The post-tenure sabbatical proposal would allow newly tenured faculty members to take their first sabbatical at full pay, McLaughlin said.

The tenure process requires faculty members to fill out documentation of their work to demonstrate that they are in the middle of “research with promise,” he said.

“Many newly tenured faculty cannot afford to take a 25 percent pay cut,” he said, adding that as a result they must wait longer to take a sabbatical, and their research suffers.

“That is more of a problem for the humanities,” said Steven Reiss, professor of computer science, adding that scholars in the hard sciences can make up the money easily by taking outside jobs for short spans of time during sabbaticals.

“Sabbaticals are really important,” McLaughlin said. “They allow for faculty to refresh and expand their research, which improves the quality of teaching.”

Though in the past, many faculty members have voiced concern that recent tenure reforms could favor research over teaching, McLaughlin said he does not believe this is a problem under current tenure policies. He added that the University’s increasing support for research would not lead to any additional tenure reforms.

“Tenure is a well-defined process and there would be a lot of deliberation” before any changes were made, said David Savitz, vice president for research. “I don’t know if (reforms are) needed,” he added.

Other ideas introduced in the strategic plan include changes to the academic calendar, which would rearrange weekly class schedules and possibly open up a winter session for intensive course offerings, McLaughlin said.

“We are somewhat locked into a Monday-Wednesday-Friday grid,” he said, which makes it harder for some faculty members to participate in academic conferences.

“Faculty members prefer twice a week courses, and there aren’t enough of them,” Reiss said.

Reiss added that a winter session would only be popular among faculty members if students take advantage of the offerings and enroll.

Savitz said his office is exploring the idea of aiding professors in simplifying the process of reporting research they have conducted.

“We want to make sure that faculty are optimally using their time,” McLaughlin said.

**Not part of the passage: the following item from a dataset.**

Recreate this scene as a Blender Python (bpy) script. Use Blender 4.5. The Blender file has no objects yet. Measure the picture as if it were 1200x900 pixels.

But Reiss said he did not see how the proposed changes would help support faculty research. For instance, the 25 percent sabbatical pay cut is not much of an issue for many faculty members, he said, and the success of academic calendar changes is largely contingent on student response.

Rather, Reiss said, the University should provide additional support for faculty members filling out grant applications.

“Brown is more likely to get in your way when you’re writing a grant than to help you,” he said.

Research funding is changing as federal funding from institutions like the National Institutes of Health and the National Science Foundation becomes more difficult to attain, Savitz said.

Savitz added that though the mechanisms for attaining funding will have to become more flexible, they will not change the goals for University research.

The details of the strategic plan’s proposals will have to be determined at a later time, Savitz said, adding that the support for research “is not a fundamental change, but a small shift in priorities.”